Now that Placer’s position at Las Cristinas has been clarified once and for all by the recent Venezuelan court ruling that dismissed Crystallex International’s (KRY-T) claim to ownership rights over the gold deposit, the company’s priority is to complete financing for the project.
Las Cristinas is estimated to contain a proven and probable reserve of 323 million tonnes grading 1.1 grams gold per tonne, equivalent to 11.7 million contained ounces. Production is forecast to average 450,000 oz. annually for more than 14 years at an average cash production cost of US$200 per oz.
Total capital costs are pegged at US$575 million.
“We are making good progress in further optimizing the project,” said Willson. “We have continued to refine the design concept and review assumptions behind capital requirements and operating costs. The results of this work are now being incorporated into an update of the feasibility study.”

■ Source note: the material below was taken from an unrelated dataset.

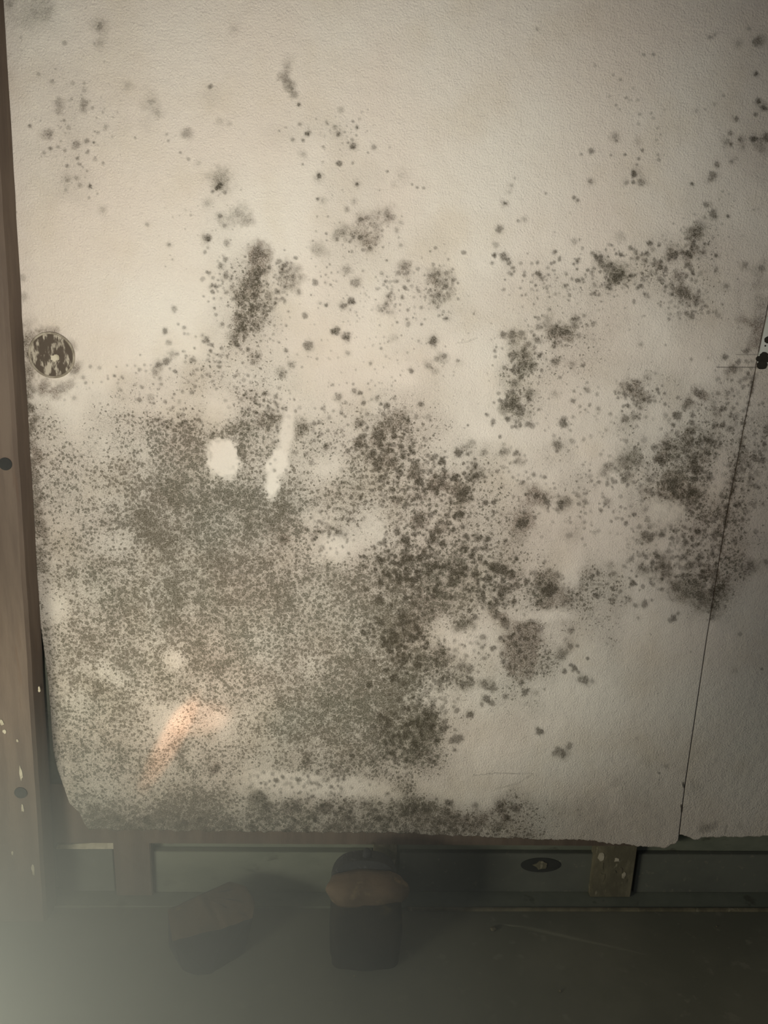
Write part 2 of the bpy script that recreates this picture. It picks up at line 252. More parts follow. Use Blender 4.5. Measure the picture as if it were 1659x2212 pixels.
356 716 5 .7 .4 9;398 708 4 .6 .2 7;385 700 3 .5 .1 6;365 740 5 .4 .3 8;445 733 6 .6 .4 12;340 790 8 .7 .45 14;360 780 7 .65 .4 11;335 805 7 .4 .4 12;372 765 6 .35 .35 12;312 788 3 .5 .1 7;292 790 3 .4 .1 7;325 859 8 .2 .4 10;302 865 5 .7 .3 7;348 830 4 .5 .2 8
513 745 6 .9 .3 10;536 755 4 .9 .2 8;553 772 6 .3 .4 16;550 555 7 .4 .3 15;595 655 4 .7 .2 7;610 645 4 .6 .2 7;597 632 4 .6 .2 9;585 665 5 .5 .4 10
440 640 3 .6 .1 6;462 645 3 .6 .1 6;455 620 4 .4 .2 10;467 680 4 .6 .1 8;480 700 4 .6 .3 9;493 660 4 .6 .1 7;500 620 5 .5 .3 9;525 635 10 .5 .6 24;520 655 6 .7 .4 14;535 612 8 .5 .6 22;515 685 7 .65 .5 18;518 710 7 .75 .5 18;505 730 6 .5 .4 16;530 690 5 .6 .4 14
550 620 6 .6 .6 18;548 640 5 .7 .4 14;545 668 5 .6 .4 12;560 660 5 .5 .4 14;555 708 6 .5 .4 14;580 640 6 .4 .4 16;620 600 6 .5 .5 18;635 615 5 .5 .4 14;650 600 5 .4 .4 14;645 630 5 .5 .3 10;615 620 5 .5 .4 14;570 690 4 .5 .3 10
650 925 10 .5 .55 22;590 905 10 .6 .6 22;570 915 8 .4 .5 20;775 960 8 .8 .5 14;780 945 6 .7 .4 12;705 965 6 .7 .4 11;820 940 12 .7 .6 22;840 910 9 .6 .5 20;850 930 6 .7 .3 12;845 1000 9 .6 .5 16;870 900 8 .4 .45 20;800 985 8 .6 .4 14;775 915 6 .5 .4 16;835 970 8 .6 .4 16;820 1000 10 .6 .4 16;830 895 6 .5 .3 12
965 1115 5 .7 .2 8;880 1090 5 .7 .3 10;860 1080 8 .6 .4 14;1000 1180 6 .6 .3 12;1030 1165 6 .4 .3 18
895 1740 9 .6 .5 16;920 1745 10 .7 .4 16;880 1755 10 .6 .5 18;970 1735 7 .8 .3 12;965 1760 10 .5 .5 20;985 1765 8 .5 .4 16;955 1775 7 .5 .4 16;1028 1740 7 .5 .4 12;1080 1740 8 .5 .45 16;1085 1750 6 .5 .3 16;1110 1745 7 .6 .4 13;1095 1765 5 .8 .1 8;1095 1770 4 .5 .3 12;1060 1755 6 .3 .3 14;1120 1750 4 .4 .3 10
555 1725 14 .5 .6 20;575 1745 12 .5 .6 20;620 1745 12 .4 .5 18;640 1735 10 .5 .4 14;700 1745 10 .5 .4 14;690 1690 9 .6 .4 10;565 1670 4 .8 .2 7;560 1682 3 .8 .1 6;605 1705 4 .7 .2 7;740 1710 7 .6 .3 10;660 1645 8 .5 .3 14;465 1660 9 .6 .5 14
1520 1790 8 .3 .3 16;1540 1785 8 .2 .3 14;1600 1785 6 .2 .2 12;1500 1700 8 .1 .2 20;1330 1690 10 .1 .15 26;1400 1650 8 .1 .15 22;1440 1655 6 .3 .2 14;1300 1780 10 .1 .12 40
1380 1700 12 0 .18 50;1400 1760 12 0 .15 60;1250 1740 12 0 .12 60
72 735 8 .1 .55 26;66 790 8 .2 .55 24;68 840 8 .3 .65 18;66 880 7 .5 .7 14;60 700 8 .1 .3 20;160 800 8 .4 .5 16;130 838 8 .3 .5 20;95 835 8 .3 .55 20;150 745 6 .2 .45 16;110 722 6 .3 .45 18;75 905 6 .6 .6 10;62 925 7 .3 .5 12;66 960 8 .3 .5 14;70 1000 8 .3 .5 14;72 1040 8 .3 .5 13;76 1090 7 .4 .5 12;80 1130 6 .5 .5 10;48 600 6 .2 .35 10;52 640 7 .2 .35 12;12 120 6 0 .25 14;10 160 6 0 .2 16;12 220 6 0 .2 14
175 985 4 .3 .2 9;160 860 4 .4 .2 9;180 815 4 .5 .2 8;195 792 4 .5 .1 6
"""
for rec in SPOTS.replace('\n', ';').split(';'):
    v = rec.split()
    if len(v) == 6:
        x, y, r, c, h, hr = map(float, v); stamp(x, y, r, c, h, hr if hr > 0 else None, grow=1.12)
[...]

Once Placer resolves the final terms of the financing (US$495 million has yet to be raised), construction will begin. The company says Las Cristinas could come into production as early as the latter part of 2000.
“We want to put it into production as soon as possible to get the maximum benefit for our shareholders,” stated Willson.

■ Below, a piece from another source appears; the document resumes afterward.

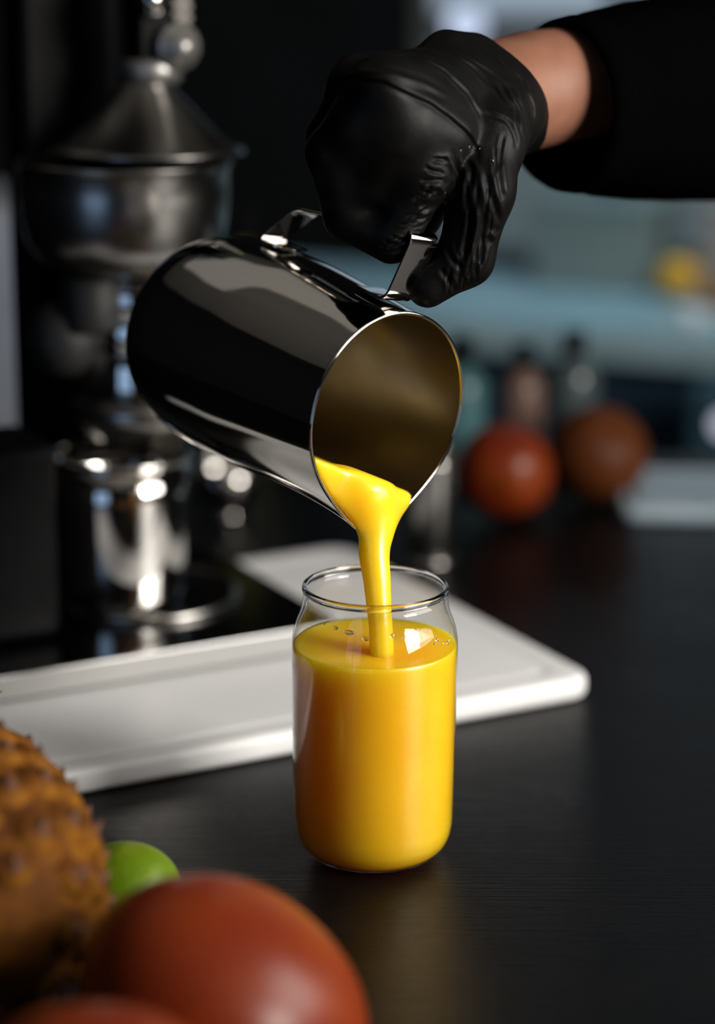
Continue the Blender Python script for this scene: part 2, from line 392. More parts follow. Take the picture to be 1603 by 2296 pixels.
# ------------------------------------------------------------------ cutting board (its front right corner and edge directions)
FR = np.array([.1312, 1.059]); BU = np.array([-.879, -.477]); BN = np.array([-.477, .879]); BA = math.atan2(-BU[1], -BU[0])
def onboard(u, n, z): q = FR+BU*u+BN*n; return (q[0], q[1], z)
def rounded_slab(name, w, d, t, rc, bev, m, groove=None, parent=None):
    bm = bmesh.new(); pts = []
    for cx, cy_, a0 in ((w/2-rc, d/2-rc, 0), (-w/2+rc, d/2-rc, 90), (-w/2+rc, -d/2+rc, 180), (w/2-rc, -d/2+rc, 270)):
        for k in range(9): a = R(a0+k*90/8); pts.append((cx+rc*math.cos(a), cy_+rc*math.sin(a)))
    def ring(ins, z):
        out = []
        for x, y in pts:
            out.append(bm.verts.new((x*(1-2*ins/w), y*(1-2*ins/d), z)))
        return out
    prof = [(bev, 0), (bev*.3, bev*.3), (0, bev), (0, t-bev), (bev*.3, t-bev*.3), (bev, t)]
    if groove: g0, gw, gd = groove; prof += [(g0, t), (g0+gw*.25, t-gd), (g0+gw*.75, t-gd), (g0+gw, t)]
    rings = [ring(*p) for p in prof]; n = len(pts)
    for A, B in zip(rings, rings[1:]):
        for k in range(n): bm.faces.new((A[k], A[(k+1) % n], B[(k+1) % n], B[k]))
    bm.faces.new(rings[0][::-1]); bm.faces.new(rings[-1])
    o = from_bm(name, bm, m, parent); o.modifiers.new('wn', 'WEIGHTED_NORMAL'); return o
BW, BD, BT = .46, .292, .0132
board = rounded_slab('cutting_board', BW, BD, BT, .014, .0035, board_m, groove=(.014, .008, .0016))
board.location = onboard(BW/2, BD/2, 0); board.rotation_euler = (0, 0, BA)
tag(board, 'thick white plastic cutting board lying flat under the juicer behind the jar', 'cutting board')

# ------------------------------------------------------------------ hand juicer on the board
JX, JY = -.122, 1.145
jr = empty('citrus_juicer', onboard(.103+.15, .103+.09, BT), 'tall steel and black lever juicer standing on the white board', 'juicer', BA)
def J(x, y, z):     # a world point in the juicer's own frame
    return tuple(jr_inv @ Vector((x, y, z)))
bpy.context.view_layer.update()
jr_inv = jr.matrix_world.inverted()
ZB = BT+.0022
base = rounded_slab('base_plate', .30, .18, .0148, .006, .002, dark_plate, parent=jr); base.location = (0, 0, .0012)
box('front_edge', (0, -.0905, .0086), (.294, .0012, .0125), plate_edge, jr, bev=.0004)
for sx in (-1, 1):
    for sy in (-1, 1): lathe('foot', [(0, 0), (.008, 0), (.008, .0012), (0, .0012)], black_rubber, jr, 16, (sx*.13, sy*.075, 0))
PT = BT+.016          # top of the base plate
jl = J(JX, JY, 0)
lathe('drip_ring', [(.050, 0), (.053, 0), (.0535, .003), (.0515, .0042), (.0495, .003), (.0495, 0), (.050, 0)], worn_steel, jr, 72, (jl[0], jl[1], .0160))
cl = J(-.186, 1.085, 0)
box('motor_block', (cl[0]-.012, cl[1], .0161+.055), (.052, .060, .11), black_cast, jr, bev=.008)
cl = (jl[0]-.02, .068)
box('column', (cl[0], cl[1], .0161+.21), (.06, .034, .42), black_cast, jr, bev=.006)
box('arm', ((cl[0]+jl[0])/2-.004, (cl[1]+jl[1])/2, .405), (.05, .115, .035), black_cast, jr, bev=.006)
lathe('collar', [(.030, .150), (.0385, .150), (.039, .152), (.039, .178), (.0385, .1785), (.0385, .180), (.039, .1805), (.039, .197), (.0385, .1975), (.0385, .199), (.039, .1995), (.0385, .2175), (.036, .219), (.030, .219)], steel, jr, 72, (jl[0], jl[1], -BT))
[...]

Despite the bearish outlook for bullion prices, Placer continues to maintain a strong exploration budget, with US$115 million set aside for 1998. “Our priority is to use this current window of opportunity to gain access to the best mid-stage properties available and to advance the projects now in our pipeline,” Willson explained.
Aggressive drilling programs are advancing the Donlin Creek gold project in Alaska and the Courageous Creek gold prospect in the Northwest Territories.

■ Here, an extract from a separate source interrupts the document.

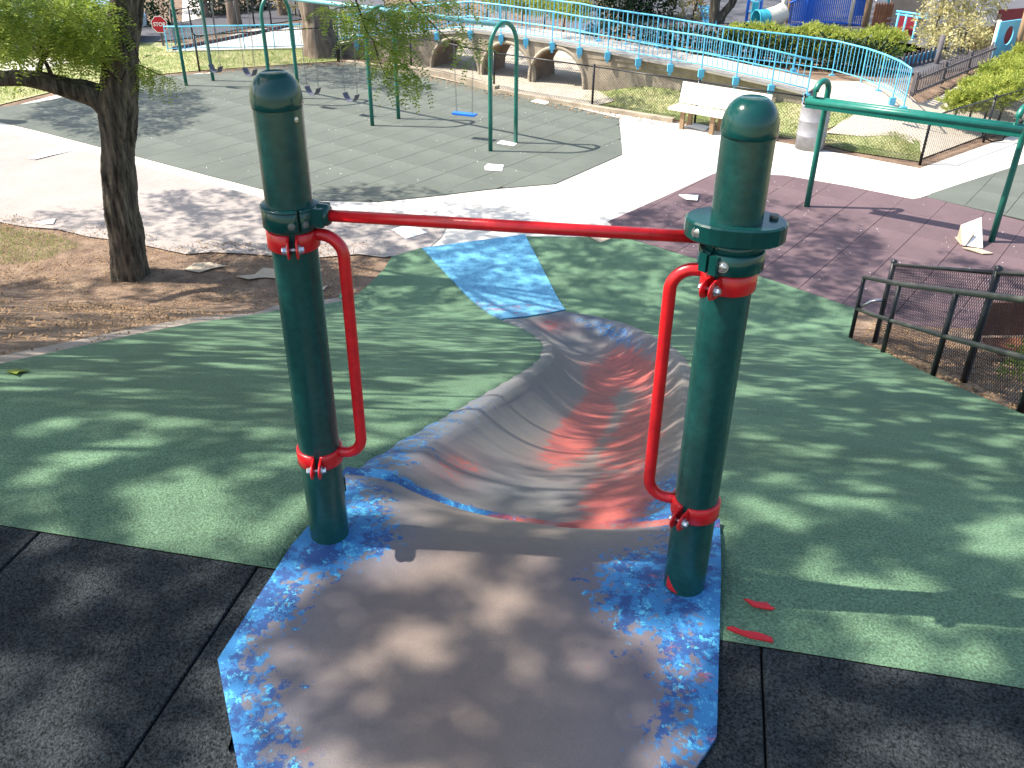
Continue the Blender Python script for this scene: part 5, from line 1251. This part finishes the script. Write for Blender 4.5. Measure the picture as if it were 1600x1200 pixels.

Both open-pit prospects are targeted to enter the prefeasibility stage in January 1999.
By year-end, Placer hopes to have expanded on the 6.7-million-oz. resource at Donlin Creek and to have increased a 3-million-oz. resource at Courageous Creek upwards of 5-6 million oz. The measured and indicated resource at Donlin Creek stands at 48.1 million tonnes grading 2.4 grams gold. No data are available for Courageous Creek, though grades are said to be somewhere close to 3 grams.
Placer is actively drilling in Peru on the Carpa gold-copper porphyry target, and the company expects to have a resource defined by 1999.
Exploration drilling at the Mulatos project in Mexico’s Sonora state is targeting the Escondida el Victor deposit, which could add 1 million oz. or more to the project, portions of which average a better grade than the existing resource. Mulatos is estimated to contain a reserve of 49.7 million tonnes grading 1.2 grams gold, equivalent to 2 million oz.
In northern Chile, Placer is advancing the Aldebaran gold-copper property to the feasibility stage. The major can earn a 51% interest in the property, which hosts the large-tonnage Cerro Casale gold-copper porphyry deposit, from partners Arizona Star Resource (AZS-V) and Bema Gold (BGO-T).
A prefeasibility study by California-based Mineral Resource Development in late 1997 estimates Cerro Casale contains a minable resource of 19.5 million oz. gold and 5 billion lbs.
copper. The sulphide portion of the body is estimated to contain 791 million tonnes grading 0.71 gram gold and 0.29% copper, whereas an outcropping oxide portion is calculated at 56 million tonnes grading 0.84 gram gold.
Placer has completed the first stage of drilling at the Cerro Casale body, which, in terms of tonnage and stripping ratio, appears to substantiate and improve the reserve and resource. A revised resource estimate is scheduled for late 1998. Initial drilling on two satellite targets, Cerro Roman and Eva, suggests an additional resource of more than 2.5 million oz. gold.
Placer’s balance sheet remained strong at June 30, with US$356 million in cash and short-term investments. Long-term debt stands at US$615 million.